Tuesday, February 6, 2024

Ghosts in the Machine: The Zone of Interest

I didn’t really want to see The Zone of Interest. A movie set in the stately home of the Nazi overlord of Auschwitz hardly seemed like a lot of fun. Still, the awards for this German-language film—shot near the Polish burg where the events actually happened—keep on coming. There are five Oscar nominations, including Best Picture. British filmmaker Jonathan Glazer is up for Best Director and Best Adapted Screenplay for this project, to which he has devoted his life for the past decade.

 For me watching The Zone of Interest was a matter of chance. I had a pass to see a new science fiction film set in Outer Space. But when I arrived at the theatre on a quiet weekday night, all the seats to the special screening were taken. That left me wandering the multiplex, aware I could duck into any auditorium without creating problems. And The Zone of Interest was starting in less than fifteen minutes. The universe seemed to be telling me something.

 I guarantee I don’t want to re-watch The Zone of Interest anytime soon. But that doesn’t take away from the dazzling filmmaking I saw on screen. Everything in the movie is meant to unsettle the viewer, from the ominous dark screen that lingers at the beginning to the eerie soundtrack, intended to remind us that on the other side of the garden wall from the Hōss family’s comfy digs are the crematoria in which thousands of Jews are daily being sent to their deaths. We never see the victims, but it’s impossible to forget about them. Early in the film, Frau Hōss receives a bundle from a local man. In it is a full-length fur coat that she tries on, admiring herself in a mirror. She digs a lipstick out of a coat pocket, checking that out too. It’s clear to us, though the words are never quite spoken, that the coat was ripped off one of Auschwitz’s Jewish victims. Frau  Hōss accepts it with equanimity, perfectly satisfied with the facts of her life: her children, her garden, her subservient domestic staff, her husband with his snug Nazi uniform and tall, shiny boots.

 Husband Rudolf (an actual historical figure) seems at first glance nicer than his chilly wife. He dotes on the five kids, for one thing, and loves fishing in the local river, until he comes upon something ominous that we suspect is human remains. Otherwise he’s busy playing politics with regard to his superiors, is seen counting a very large pile of cash, and (as is suggested in an eerie scene) has been having his way with one of the local housemaids. Late in the film, he returns to Headquarters to be feted and given a higher position. At an elegant soiree in a magnificent ballroom, he climbs to the balcony and looks down on all the beautiful people below. Then, in a late-night phone call, he tells his wife that he fantasized about the effort it would take to gas them all, given the challenges of the room’s high ceiling.

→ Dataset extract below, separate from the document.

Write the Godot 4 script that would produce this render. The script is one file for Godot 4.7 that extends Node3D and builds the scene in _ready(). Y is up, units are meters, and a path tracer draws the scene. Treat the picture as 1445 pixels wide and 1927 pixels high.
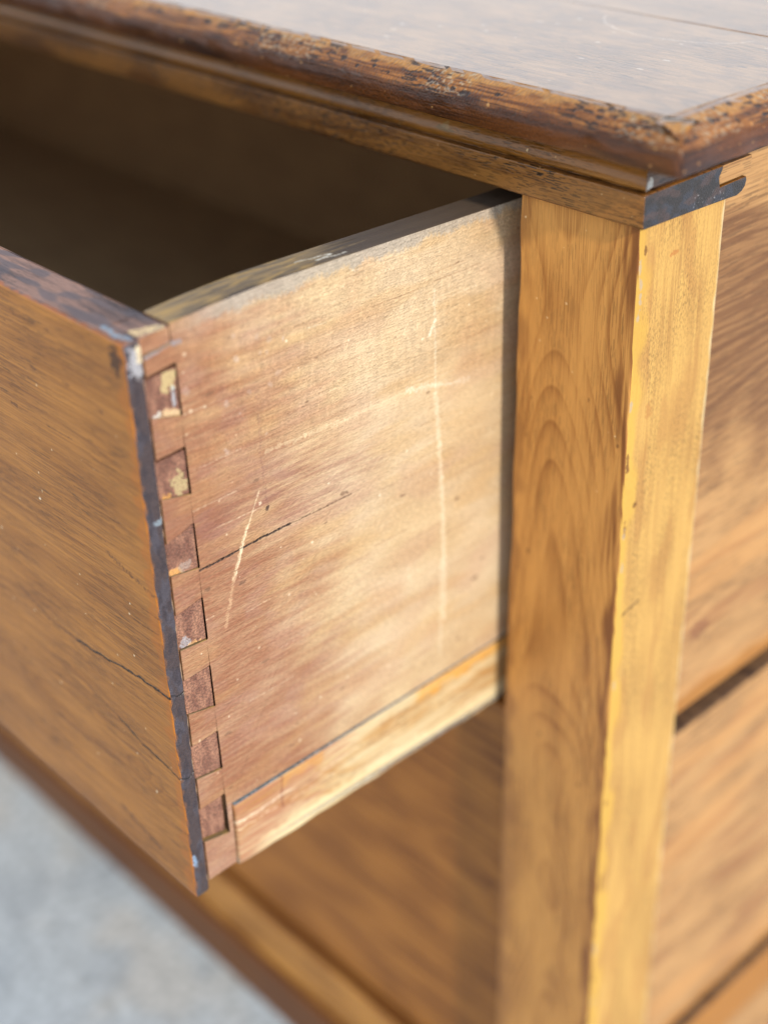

 That’s one way in which we see the Nazi outlook shaping those who accept it. In a movie that always remains low-key, we also watch one of the Hōss sons cheerily lock his little brother in the family greenhouse, enjoying the terror he’s creating. And there are mystery moments when the ghosts of the dead seem to be walking. I was glad to leave this world and retreat to a nearby café   where Frank Capra’s delightful It Happened One Night was playing out on a blank wall. Phew!